Twenty of his major works, and a couple of his minor ones, are now on exhibition in Baltimore, his hometown, at the Baltimore Museum of Art. "Morris Louis: The Veil Cycle) focuses attention on his most subtle abstract pictures. The works themselves are radiant. The accompanying catalog, like most recent writings on the artist, is timid and technical.

The "Veils" of Morris Louis no longer need the bodyguard of suspect "facts" and prose that has been used to hype his "historical significance," his prices and his fame.

The major Louis champions, Clement Greenberg. Michael Fried, and many of the minor ones (E.A. Carmean of the National Gallery of Art among them believe that Morris Louis had a stunning "breakthrough" while visiting New York in 1953, that he helped invent cool color field painting, and that his paintings prophesy more than they reiterate the abstract expressionist past. That is, at best, half true.
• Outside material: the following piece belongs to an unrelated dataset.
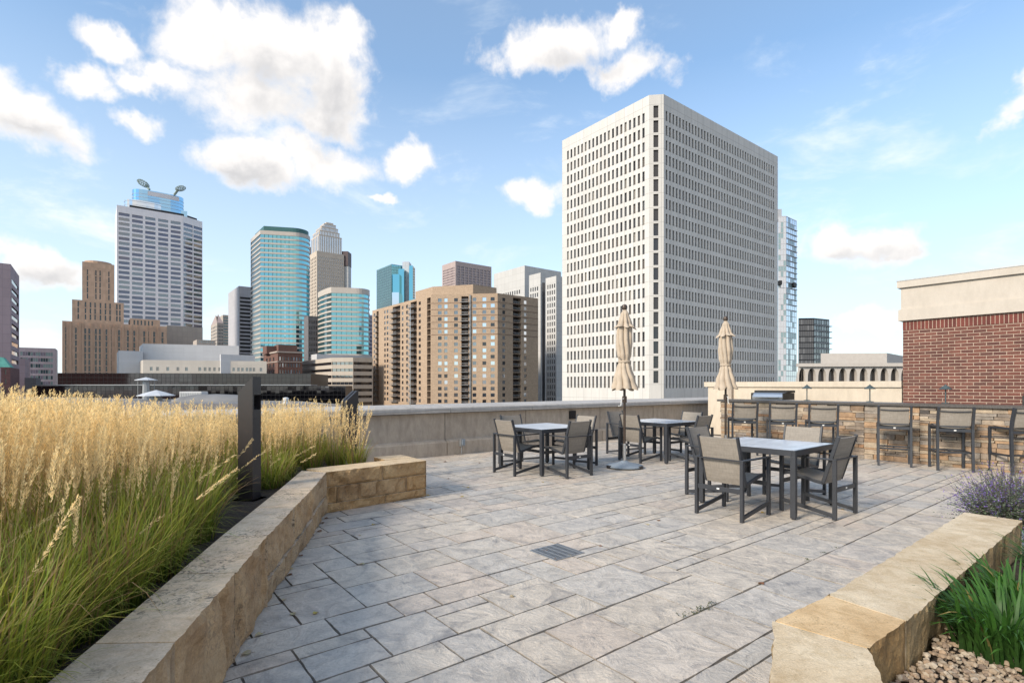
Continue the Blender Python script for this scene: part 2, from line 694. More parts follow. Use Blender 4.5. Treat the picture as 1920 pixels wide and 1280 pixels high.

Take his "breakthrough," for example. It is said to have occurred in 1953 when Louis, in New York, saw "Mountains and Sea," a poured stain painting by Helen Frankenthaler that so Fried contends, "struck Louis with the force of revelation." It is true that Louis, for a while, played with her technique, but his early "Veils" of 1954 were messy, awkward paintings. When he sent them to Pierre Matisse, the dealer, Matisse would not show them. Two are in this show, and they indicate why.

Louis was, in those days, an imitative abstract expressionist painter who flung his paint around. His "breakthrough" did not last. Soon he left the stain technique to return to splattering with a loaded brush. Most of the gestural paintings he produced in 1955, 1956 and 1957, he intentionally destroyed.It would be nice if Louis had painted "mature" pictures in 1954, but that was not the case. He began to make pictures that would earn him fame in 1958, and by that later date, the mood of American abstract painting had undergone a change.
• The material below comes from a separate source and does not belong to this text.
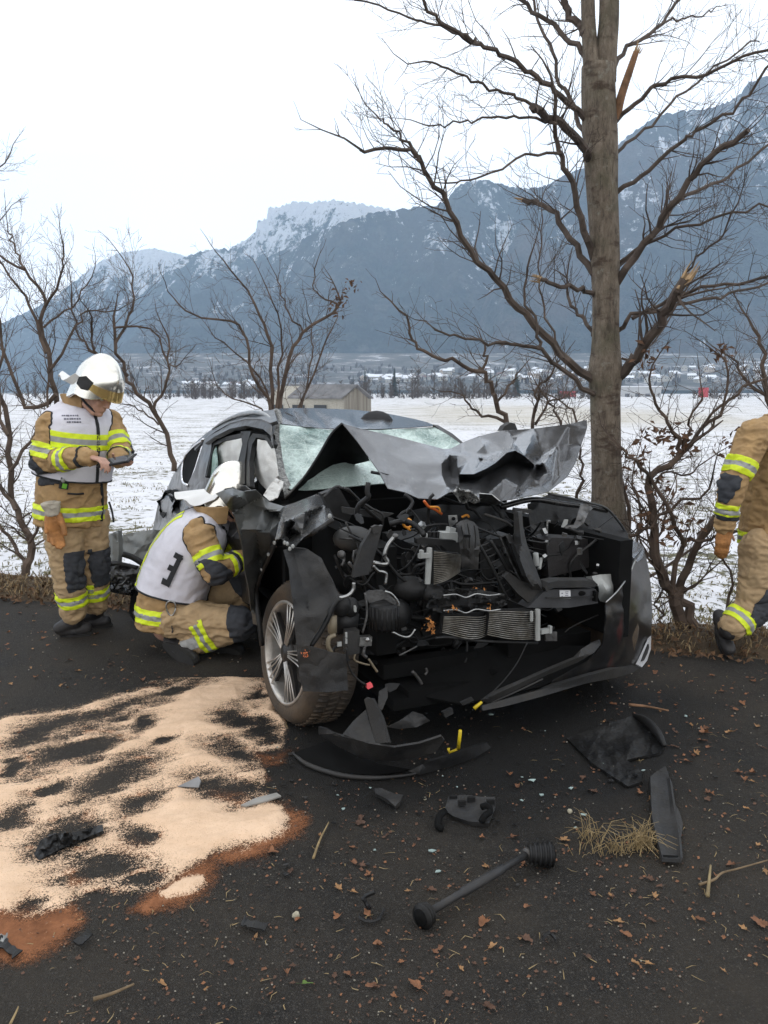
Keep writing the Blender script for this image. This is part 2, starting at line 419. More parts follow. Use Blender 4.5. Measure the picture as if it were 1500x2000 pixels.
rh = random.Random(5)
n_h = 0
for k in range(150):
    px = rh.uniform(700, 1520) if k > 14 else rh.uniform(360, 520)
    lo = 744 if k > 14 else 757
    top = 736 if px < 860 else (722 if px < 1150 else 716)
    if k <= 14: top = 750
    py = rh.uniform(top, lo)
    Y = float(np.interp(py + 4, [690, 720, 738, 760], [1700, 1400, 1200, 1050]))
    P = at(px, py + 4, Y)
    e_ = empty('village_house', P, 'small far house with a snowy roof in the village under the mountain', 'house', 'houses of the village under the mountain')
    e_.rotation_euler = (0, 0, rh.uniform(-.6, .6) + (math.pi / 2 if rh.random() < .5 else 0)); sc_ = rh.uniform(.75, 1.15); e_.scale = (sc_, sc_, sc_)
    for nm, me in HM[rh.randrange(6)]:
        c = bpy.data.objects.new(nm, me); COL.objects.link(c); c.parent = e_
        if nm == 'window': c['kind'] = 'stuff'
    n_h += 1
# slope the village stands on
q = N('village_slope'); p = q.pos()
q.base(q.ramp(q.noise(p, .022, 5, .7), [(.42, (.035, .038, .032)), (.56, (.10, .09, .08)), (.68, (.5, .5, .52))])); q.set(Roughness=.9)
pv = []
for Y, dy in ((980, 10), (1050, 8), (1200, -14 ), (1400, -32), (1700, -62)):
    for px in range(200, 1900, 50): pv.append(at(px, 752 + dy, Y))
nn = len(range(200, 1900, 50)); pf = [(j * nn + i, j * nn + i + 1, (j + 1) * nn + i + 1, (j + 1) * nn + i) for j in range(4) for i in range(nn - 1)]
tag(mk('village_slope', pv, pf, q.m, smooth=True), kind='structure')

# ---- large pale halls at the far edge of the field
HALLW = simple('hall_wall', (.42, .43, .44), .7, var=.06, scale=.3); HALLD = simple('hall_dark_band', (.12, .13, .15), .6)
def hall(name, px0, px1, pyb, Y, h, label, wm):
    a = at(px0, pyb, Y); c = at(px1, pyb, Y); mid = (a + c) / 2; ln = abs(c.x - a.x)
    e_ = empty(name, (mid.x, Y, a.z - .5), label, 'hall'); z0 = a.z - .5
    b = MB(); b.box((mid.x, Y + 9, z0 + h / 2), (ln, 18, h)); b.build('wall', wm, e_)
    b = MB(); b.box((mid.x, Y + 9, z0 + h + .2), (ln + .8, 18.8, .5)); b.build('roof', ROOFS[0], e_)
    b = MB()
    for k in range(int(ln // 5)): b.box((mid.x - ln / 2 + 3 + k * 5, Y - .03, z0 + h * .55), (2.2, .12, h * .22))
    tag(b.build('window', HALLD, e_), kind='stuff')
hall('factory_hall', 1212, 1290, 792, 380, 9.5, 'long pale grey factory hall with flat snowy roof just right of the bare tree trunk', HALLW)
hall('factory_hall', 1392, 1510, 792, 420, 6.5, 'low wide grey hall behind the field at the right edge', HALLW)
hall('warehouse', 380, 455, 776, 520, 7, 'low white-roofed warehouse across the field between the bushes', simple('warehouse_wall', (.3, .3, .3), .8))
RED = simple('red_panel', (.42, .045, .06), .5, var=.1)
def pylon(px, py0, py1, w, Y, label):
    a = at(px, py1, Y); h = at(px, py0, Y).z - a.z; e_ = empty('advertising_pylon', a, label, 'sign')
    b = MB()
    for s in (-1, 1): b.box((a.x + s * w * .35, Y, a.z + h * .25), (.25, .25, h * .5))
    b.build('post', HALLD, e_); b = MB(); b.box((a.x, Y, a.z + h * .72), (w, .5, h * .56)); b.build('sign_board', RED, e_)
pylon(1372, 757, 797, 4.4, 350, 'red square advertising sign on posts across the field right of the trunk')
pylon(1108, 764, 795, 7.5, 350, 'wide red advertising sign across the field left of the tree trunk')

# ---- barn in the field
q = N('barn_boards'); p = q.pos(); q.base(q.ramp(q.noise(q.pos(scale=(3, 3, .08)), 1.2, 4, .6), [(.3, (.14, .125, .10)), (.7, (.29, .27, .235))])); q.set(Roughness=.9)
BARN_W = q.m; BARN_ROOF = simple('grey_barn_roof', (.15, .15, .155), .8, var=.3, scale=1.2); BARN_WALL = simple('barn_plaster', (.36, .34, .29), .9)
BY = 88.0; bp = at(672, 806, BY); bl = at(520, 806, BY + 3); BH = at(690, 768, BY).z - bp.z; BR = at(690, 745, BY).z - bp.z
e_ = empty('barn', bp, 'grey weathered wooden barn with low gable standing in the snowy field', 'barn')
gx0, gx1 = bp.x, at(725, 806, BY).x; Ld = Vector((bl.x - bp.x, 3.5, 0)); GW = gx1 - gx0; z0 = bp.z - .5
gd = Vector((GW, 1.0, 0)); O = Vector((gx0, BY, z0)); mid_ = O + gd * .5
n = 9
b = MB(); b.prism([O + Vector((.1, .12, 0)), O + gd + Vector((-.1, .12, 0)), O + gd + Vector((-.1, .12, BH)), mid_ + Vector((0, .12, BR)), O + Vector((.1, .12, BH))], Ld + Vector((.1, -.2, 0))); b.build('wall', BARN_WALL, e_)
for k in range(n):
    a0, a1 = k / n, (k + .93) / n
    def hh(a): return BH + (BR - BH) * (1 - abs(a - .5) * 2)
    A, B_ = O + gd * a0, O + gd * a1; b = MB()
    b.prism([A, B_, B_ + Vector((0, 0, hh(a1))), A + Vector((0, 0, hh(a0)))], (0, .08, 0)); b.build('board', BARN_W, e_)
b = MB(); o_ = .35
for s in (0, 1):
    ed = O + gd * s + Vector((-.25 if s == 0 else .25, -o_, BH - .12)); rg = mid_ + Vector((0, -o_, BR + .05))
    b.prism([ed, rg, rg + Vector((0, 0, .14)), ed + Vector((0, 0, .14))], Ld + Vector((0, 2 * o_, 0)))
b.build('roof', BARN_ROOF, e_)
b = MB()
for k in range(3): A = O + Ld * (.22 + .28 * k) + Vector((0, -.06, 0)); b.prism([A, A + Ld * .16, A + Ld * .16 + Vector((0, 0, BH * .62)), A + Vector((0, 0, BH * .62))], (0, .05, 0))
tag(b.build('opening', DKGL, e_), kind='stuff')

# ---- far tree line and conifers
BARKFAR = simple('far_bark', (.075, .062, .055), .95); NEED = simple('conifer_needles', (.018, .028, .018), .95, var=.5, scale=2)
def bare_far(b, base, h, rr):
    b.tube([base, base + Vector((rr.uniform(-.3, .3), 0, h * .55)), base + Vector((rr.uniform(-.5, .5), 0, h))], [.22, .12, .03], 3, cap=False)
    for k in range(26):
        t = rr.uniform(.18, .95); a = rr.uniform(0, 6.28); ln = h * rr.uniform(.16, .42) * (1.15 - t * .8); up = rr.uniform(.35, 1.3)
        s = base + Vector((0, 0, h * t)); d = Vector((math.cos(a), math.sin(a), up)).normalized() * ln
        b.tube([s, s + d * .5, s + d + Vector((0, 0, ln * .15))], [.10, .07, .03], 3, cap=False)
        for _ in range(3):
            m = s + d * rr.uniform(.3, .8); e = Vector((rr.uniform(-1, 1), rr.uniform(-1, 1), rr.uniform(.2, 1.2))) * ln * .3; b.tube([m, m + e], [.06, .025], 3, cap=False)
rr = random.Random(9); b = MB()
for k in range(420):
    px = rr.choice([rr.uniform(-60, 1560), rr.uniform(690, 1160), rr.uniform(330, 700)]); Y = rr.uniform(250, 460); yb = 782 + 10 * (px / 1500)
    bare_far(b, at(px, yb + 6, Y), rr.uniform(5, 13) * (1.2 if 800 < px < 960 else .85), rr)
for k in range(330):
    px = rr.uniform(250, 1560); py = rr.uniform(716, 756); Y = float(np.interp(py, [690, 720, 738, 760], [1700, 1400, 1200, 1050])) - 4; c0 = at(px, py, Y); hh = rr.uniform(5, 12)
    for j in range(5): a_ = rr.uniform(0, 6.28); b.tube([c0 + Vector((math.cos(a_) * 1.2, 0, hh * .2 * j * .5)), c0 + Vector((math.cos(a_) * hh * .28, math.sin(a_), hh * (.6 + .1 * j)))], [hh * .14, hh * .03], 4)
tag(b.build('far_woods', BARKFAR), 'bare brown tree belt along the far side of the field', None, None, 'stuff')
def conifer(px, pyb, pyt, Y, wd, label):
    base = at(px, pyb, Y); h = at(px, pyt, Y).z - base.z; e_ = empty('spruce_tree', base, label, 'tree'); rr = random.Random(int(px))
    b = MB(); b.tube([base, base + Vector((0, 0, h))], [.3, .04], 5); b.build('trunk', BARKFAR, e_)
    b = MB(); nl = int(h / .55)
    for k in range(nl):
        t = k / nl; z = h * (.10 + .9 * t); r = wd * (1 - t) ** .85 * rr.uniform(.75, 1.15) + .12
        for m in range(11):
            a = m * .571 + k * 1.3 + rr.uniform(-.2, .2); rl = r * rr.uniform(.7, 1.15); d = Vector((math.cos(a), math.sin(a), 0)); s = Vector((-d.y, d.x, 0))
            c0 = base + Vector((0, 0, z)); c1 = c0 + d * rl + Vector((0, 0, -rl * .45))
            b.add([c0 + Vector((0, 0, .3)), c0 + d * rl * .55 + s * rl * .28 + Vector((0, 0, -rl * .3)), c1, c0 + d * rl * .55 - s * rl * .28 + Vector((0, 0, -rl * .3))], [(0, 1, 2, 3)])
    b.build('crown', NEED, e_)
for a in [(770, 788, 717, 430, 4.2, 'tall dark spruce nearest the barn, broad and full, at the far field edge'), (713, 782, 715, 560, 2.8, 'slim dark spruce just above the barn gable'), (1008, 795, 724, 420, 4.4, 'broad dark spruce in the tree line left of the trunk'), (957, 790, 719, 500, 2.6, 'narrow spruce between the two broad spruces of the tree line'), (903, 792, 748, 420, 2.2, 'short spruce in the middle of the tree line'), (556, 792, 735, 330, 4.0, 'dark spruce behind the bare bush left of the barn'), (690, 780, 731, 600, 2.4, 'small spruce seen just over the barn roof')]:
    conifer(*a)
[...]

The "heroic" spontaneity of the action painters was going out of fashion; a new sense of reserve, of cool was in the air. Jasper Johns had already made his flags and targets. Frank Stella had already painted his "black paintings." Louis' late "Veils," in contrast to his early ones, are relatively free of abstract expressionist messiness, but Louis made his move toward ordered elegance in concert with a crowd of other abstract painters. He did not lead the way.

The later "Veils" now in Baltimore, with their tuned, controlled stainings of wet color, do not appear, inretrospect, to be all that new. Instead, they represent a kind of action painting tamed.

Nor do they adhere to Greenberg's famous "flatness." their superimposed stainings create a foreground-background play of subtle overlappings. Though Louis, at the end, was a "pure" abstract painter, one sees in his late "Veils" allusions to illusion, to plant forms, sea forms, flame forms.These sometimes lyrical, sometimes scary, often moody paintings are far less theoretical than writings on the artist had led us to suppose.

The catalog, which reproduces "Mountains and Sea," mentions Greenberg many times, and tells more about the stretching and the dating of the "Veils" than we need to know, ignores more pressing questions. How did Louis paint them? Who was it that taught Louis to refine and tame his stainings? Or did he teach himself? The tangled developments of Washington color painting in the mid-1950s have yet to be unraveled, as this show makes clear.

The "Veils" of Morris Louis are now known around the world. They fetch prices in six figures. Perhaps they are not as historically important as the champions claim, but their stately beauty and the radiant rightness of their inimitable colors remain to justify their fame. The Louis show in Baltimore closes Jan. 22.